Des questions auxquelles les présidents et propriétaires ont tenté de répondre tout en se disant gênés par la concomitance entre cette table ronde et la négociation pour les prochains droits TV. Mais pour Joseph Oughourlian et ses collègues, l’idée était avant tout de développer le football français. "Ça devrait vous réjouir de voir des capitaux étrangers puisque malheureusement trop peu de Français investissent dans le football français. Le prix détermine le produit: vous nous donnez plus d’argent, on investit dans nos clubs. C’est ça le deal CVC, c’est une spirale vertueuse. Le deal avec CVC est inespéré. C’est une bonne affaire. À court terme, ils se sont ratés mais la vie est longue, on va voir."

CVC, un choix d’élitisme

Une vision qui inquiète Michel Savin, rapporteur de la mission d’information, si CVC venait à faire jouer ses garanties financières signées dans le pacte d’associés. "Il peut y avoir un impact fort sur la Ligue, ce qu’on n'espère pas. Certains clubs risquent de subir la fin des versements de CVC et les effets de la nouvelle répartition des droits TV, s’ils ne sont pas à la hauteur de ceux espérés, car au détriment des clubs non-européens."
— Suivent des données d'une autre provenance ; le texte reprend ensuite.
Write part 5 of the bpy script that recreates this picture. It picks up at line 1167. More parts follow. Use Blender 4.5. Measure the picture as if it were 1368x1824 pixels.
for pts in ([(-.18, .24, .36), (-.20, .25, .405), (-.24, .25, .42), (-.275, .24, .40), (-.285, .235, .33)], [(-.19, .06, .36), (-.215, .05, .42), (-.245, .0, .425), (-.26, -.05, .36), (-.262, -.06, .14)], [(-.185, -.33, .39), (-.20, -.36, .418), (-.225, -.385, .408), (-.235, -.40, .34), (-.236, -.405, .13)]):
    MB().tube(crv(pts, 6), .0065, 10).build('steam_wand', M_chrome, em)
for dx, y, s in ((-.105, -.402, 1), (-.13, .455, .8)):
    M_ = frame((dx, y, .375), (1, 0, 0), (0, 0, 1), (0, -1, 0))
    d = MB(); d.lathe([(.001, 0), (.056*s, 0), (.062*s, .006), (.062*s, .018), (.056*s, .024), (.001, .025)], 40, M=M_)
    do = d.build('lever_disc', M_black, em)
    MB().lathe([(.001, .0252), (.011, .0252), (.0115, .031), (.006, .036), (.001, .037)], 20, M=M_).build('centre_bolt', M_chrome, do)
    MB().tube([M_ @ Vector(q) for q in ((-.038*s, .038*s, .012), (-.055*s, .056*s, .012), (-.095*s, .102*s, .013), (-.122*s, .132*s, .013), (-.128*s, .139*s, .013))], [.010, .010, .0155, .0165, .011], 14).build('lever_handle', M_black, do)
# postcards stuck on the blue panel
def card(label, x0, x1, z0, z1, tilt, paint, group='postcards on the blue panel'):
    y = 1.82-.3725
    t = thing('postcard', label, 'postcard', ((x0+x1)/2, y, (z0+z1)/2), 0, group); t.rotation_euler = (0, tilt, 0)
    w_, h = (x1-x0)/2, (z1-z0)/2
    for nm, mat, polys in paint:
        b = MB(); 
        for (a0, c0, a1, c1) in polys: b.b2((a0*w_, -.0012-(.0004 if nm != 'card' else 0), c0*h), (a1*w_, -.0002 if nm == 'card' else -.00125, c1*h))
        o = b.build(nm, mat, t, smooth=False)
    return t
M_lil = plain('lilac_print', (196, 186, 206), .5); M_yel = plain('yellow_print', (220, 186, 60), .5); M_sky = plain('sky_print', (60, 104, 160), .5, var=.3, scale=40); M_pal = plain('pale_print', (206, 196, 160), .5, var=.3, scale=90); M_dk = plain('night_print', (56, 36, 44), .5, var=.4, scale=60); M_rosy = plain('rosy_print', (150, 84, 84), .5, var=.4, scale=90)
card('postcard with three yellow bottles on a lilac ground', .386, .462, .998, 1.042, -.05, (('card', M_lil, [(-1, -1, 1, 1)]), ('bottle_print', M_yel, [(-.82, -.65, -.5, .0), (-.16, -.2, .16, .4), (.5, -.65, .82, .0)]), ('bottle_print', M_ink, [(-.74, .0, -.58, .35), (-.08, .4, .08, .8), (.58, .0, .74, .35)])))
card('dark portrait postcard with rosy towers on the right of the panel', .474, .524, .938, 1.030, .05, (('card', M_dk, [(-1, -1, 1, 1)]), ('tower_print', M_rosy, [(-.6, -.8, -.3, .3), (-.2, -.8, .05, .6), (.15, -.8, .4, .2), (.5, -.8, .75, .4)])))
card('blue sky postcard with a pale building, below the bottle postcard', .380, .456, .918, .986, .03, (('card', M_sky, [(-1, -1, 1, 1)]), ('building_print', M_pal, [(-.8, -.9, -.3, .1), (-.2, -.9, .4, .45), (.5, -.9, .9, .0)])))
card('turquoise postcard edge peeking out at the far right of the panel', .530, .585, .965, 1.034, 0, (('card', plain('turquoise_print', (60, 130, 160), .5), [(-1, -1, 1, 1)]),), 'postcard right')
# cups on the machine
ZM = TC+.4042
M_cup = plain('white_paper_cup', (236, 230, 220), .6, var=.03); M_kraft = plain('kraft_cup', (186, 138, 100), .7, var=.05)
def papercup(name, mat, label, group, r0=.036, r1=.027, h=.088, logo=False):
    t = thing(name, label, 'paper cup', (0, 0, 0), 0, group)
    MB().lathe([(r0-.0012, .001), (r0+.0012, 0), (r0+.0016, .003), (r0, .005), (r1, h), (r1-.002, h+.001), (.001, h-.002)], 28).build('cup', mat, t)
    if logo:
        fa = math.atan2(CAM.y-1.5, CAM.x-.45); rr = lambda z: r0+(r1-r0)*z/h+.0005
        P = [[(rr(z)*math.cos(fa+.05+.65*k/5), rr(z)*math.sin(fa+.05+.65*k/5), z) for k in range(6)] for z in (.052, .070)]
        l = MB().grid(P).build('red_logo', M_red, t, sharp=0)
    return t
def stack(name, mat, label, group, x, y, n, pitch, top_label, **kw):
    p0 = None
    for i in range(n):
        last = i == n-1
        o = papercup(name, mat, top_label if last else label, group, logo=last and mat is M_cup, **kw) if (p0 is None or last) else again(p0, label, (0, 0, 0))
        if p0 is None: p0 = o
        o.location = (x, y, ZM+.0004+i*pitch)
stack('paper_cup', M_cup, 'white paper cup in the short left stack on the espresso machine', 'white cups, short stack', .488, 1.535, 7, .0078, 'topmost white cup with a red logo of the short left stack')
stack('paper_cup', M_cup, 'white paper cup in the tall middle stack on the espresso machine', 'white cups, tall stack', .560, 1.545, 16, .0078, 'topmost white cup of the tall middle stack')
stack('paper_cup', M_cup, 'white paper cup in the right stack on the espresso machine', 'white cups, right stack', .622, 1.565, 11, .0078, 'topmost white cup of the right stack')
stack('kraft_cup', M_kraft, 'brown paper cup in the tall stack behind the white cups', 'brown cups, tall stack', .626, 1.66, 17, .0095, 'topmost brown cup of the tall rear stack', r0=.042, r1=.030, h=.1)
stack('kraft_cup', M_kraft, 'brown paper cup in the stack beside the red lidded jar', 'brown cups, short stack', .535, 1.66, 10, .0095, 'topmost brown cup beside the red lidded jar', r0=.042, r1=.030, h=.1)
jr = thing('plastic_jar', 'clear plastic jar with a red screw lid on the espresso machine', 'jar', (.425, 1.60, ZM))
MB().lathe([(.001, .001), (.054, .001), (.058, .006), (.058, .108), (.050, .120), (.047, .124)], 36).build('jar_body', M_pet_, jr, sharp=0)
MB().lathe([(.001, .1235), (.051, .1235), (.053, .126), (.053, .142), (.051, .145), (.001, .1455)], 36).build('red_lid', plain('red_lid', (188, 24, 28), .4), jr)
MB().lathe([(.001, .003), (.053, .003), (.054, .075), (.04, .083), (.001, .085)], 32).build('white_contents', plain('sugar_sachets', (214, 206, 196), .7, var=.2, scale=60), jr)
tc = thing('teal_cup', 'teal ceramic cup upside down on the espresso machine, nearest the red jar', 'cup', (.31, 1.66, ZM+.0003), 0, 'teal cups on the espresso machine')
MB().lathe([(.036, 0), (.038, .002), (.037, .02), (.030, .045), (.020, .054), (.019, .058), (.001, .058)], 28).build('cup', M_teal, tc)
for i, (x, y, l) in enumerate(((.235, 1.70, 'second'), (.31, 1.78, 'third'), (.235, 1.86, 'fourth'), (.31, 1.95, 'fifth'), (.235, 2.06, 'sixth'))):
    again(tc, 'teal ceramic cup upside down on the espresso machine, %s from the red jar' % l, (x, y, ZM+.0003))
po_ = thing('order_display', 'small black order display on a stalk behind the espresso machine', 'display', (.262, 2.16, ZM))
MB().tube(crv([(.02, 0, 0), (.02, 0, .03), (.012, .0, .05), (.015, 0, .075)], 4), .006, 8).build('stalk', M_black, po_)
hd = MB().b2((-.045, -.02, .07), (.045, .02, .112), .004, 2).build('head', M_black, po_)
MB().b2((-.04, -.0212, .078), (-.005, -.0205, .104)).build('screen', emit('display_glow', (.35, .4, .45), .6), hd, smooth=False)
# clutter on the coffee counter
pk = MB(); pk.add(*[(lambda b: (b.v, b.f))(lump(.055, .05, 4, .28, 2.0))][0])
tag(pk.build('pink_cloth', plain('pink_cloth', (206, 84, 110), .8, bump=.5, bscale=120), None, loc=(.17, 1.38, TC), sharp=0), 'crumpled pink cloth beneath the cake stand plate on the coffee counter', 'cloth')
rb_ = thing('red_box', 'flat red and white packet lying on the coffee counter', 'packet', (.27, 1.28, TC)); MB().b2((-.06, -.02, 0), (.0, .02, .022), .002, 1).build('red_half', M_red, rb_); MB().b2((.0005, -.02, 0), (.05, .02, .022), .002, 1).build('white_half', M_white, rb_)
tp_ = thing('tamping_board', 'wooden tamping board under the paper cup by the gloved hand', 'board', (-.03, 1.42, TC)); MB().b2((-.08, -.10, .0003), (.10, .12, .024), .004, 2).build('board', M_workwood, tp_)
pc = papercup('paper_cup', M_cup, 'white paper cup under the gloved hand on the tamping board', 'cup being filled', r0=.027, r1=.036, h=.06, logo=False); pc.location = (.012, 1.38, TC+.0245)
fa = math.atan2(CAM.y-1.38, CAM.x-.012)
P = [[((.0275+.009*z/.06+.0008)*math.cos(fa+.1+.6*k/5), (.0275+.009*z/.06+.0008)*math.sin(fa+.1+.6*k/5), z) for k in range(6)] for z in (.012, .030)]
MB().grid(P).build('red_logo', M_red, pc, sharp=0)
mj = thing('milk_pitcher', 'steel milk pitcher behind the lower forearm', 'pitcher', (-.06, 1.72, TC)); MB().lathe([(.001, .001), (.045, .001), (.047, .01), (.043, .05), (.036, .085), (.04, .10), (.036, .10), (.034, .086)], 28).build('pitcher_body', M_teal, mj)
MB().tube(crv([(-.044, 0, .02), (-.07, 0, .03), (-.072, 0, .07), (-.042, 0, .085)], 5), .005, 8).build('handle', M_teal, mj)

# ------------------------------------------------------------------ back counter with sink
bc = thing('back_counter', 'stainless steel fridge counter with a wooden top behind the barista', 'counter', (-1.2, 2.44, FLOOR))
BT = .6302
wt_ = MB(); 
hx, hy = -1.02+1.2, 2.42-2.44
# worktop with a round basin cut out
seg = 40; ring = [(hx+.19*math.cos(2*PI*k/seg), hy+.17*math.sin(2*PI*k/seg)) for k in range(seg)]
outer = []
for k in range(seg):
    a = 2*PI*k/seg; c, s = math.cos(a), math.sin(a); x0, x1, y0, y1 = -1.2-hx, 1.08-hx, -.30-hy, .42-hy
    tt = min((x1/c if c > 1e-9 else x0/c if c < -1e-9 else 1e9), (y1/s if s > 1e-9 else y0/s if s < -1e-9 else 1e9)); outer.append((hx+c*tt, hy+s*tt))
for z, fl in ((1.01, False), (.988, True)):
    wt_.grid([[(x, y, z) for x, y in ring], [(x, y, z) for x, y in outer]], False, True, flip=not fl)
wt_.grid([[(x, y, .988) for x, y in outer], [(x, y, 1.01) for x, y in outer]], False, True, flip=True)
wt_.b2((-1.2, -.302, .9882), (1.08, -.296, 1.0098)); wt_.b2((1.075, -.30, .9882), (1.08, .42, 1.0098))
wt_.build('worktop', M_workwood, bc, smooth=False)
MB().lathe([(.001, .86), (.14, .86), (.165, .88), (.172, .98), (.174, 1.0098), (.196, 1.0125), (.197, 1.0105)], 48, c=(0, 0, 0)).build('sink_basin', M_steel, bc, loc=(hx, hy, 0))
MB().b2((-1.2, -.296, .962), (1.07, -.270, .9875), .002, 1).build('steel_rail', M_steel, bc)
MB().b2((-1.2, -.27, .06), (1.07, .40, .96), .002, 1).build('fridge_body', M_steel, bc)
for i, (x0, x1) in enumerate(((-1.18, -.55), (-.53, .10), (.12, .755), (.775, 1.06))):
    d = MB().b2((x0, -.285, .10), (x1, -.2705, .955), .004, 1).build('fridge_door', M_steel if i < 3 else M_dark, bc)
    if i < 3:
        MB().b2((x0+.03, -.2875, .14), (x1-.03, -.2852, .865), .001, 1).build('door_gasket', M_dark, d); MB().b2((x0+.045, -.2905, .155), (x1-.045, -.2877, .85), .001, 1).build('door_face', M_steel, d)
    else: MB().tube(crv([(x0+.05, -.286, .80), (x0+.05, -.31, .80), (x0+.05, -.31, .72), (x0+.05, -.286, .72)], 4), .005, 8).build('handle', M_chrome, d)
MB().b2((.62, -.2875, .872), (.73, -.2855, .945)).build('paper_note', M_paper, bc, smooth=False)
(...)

Pour Jean-Michel Aulas les fondements de la répartition adoptés sont un choix d’élitisme. "On se disait qu’il y aurait un ruissellement vers l’ensemble des clubs. C’était dans le cas où le plan proposé réussirait, si les choses devenaient différentes probablement qu’il y aurait matière de manière démocratique à revoir les clés de répartition, c’est mon sentiment. Pour le moment ce plan ambitieux n’a pas échoué, il réussira peut-être avec un décalage. Je suis convaincu que les cartes ne sont pas jouées. Mais la commission d’enquête qui intervient en plein appel d’offre (des droits TV) perturbe pas mal nos projets." Une commission qui entendra justement ce jeudi après-midi à partir de 16h les représentants de CVC.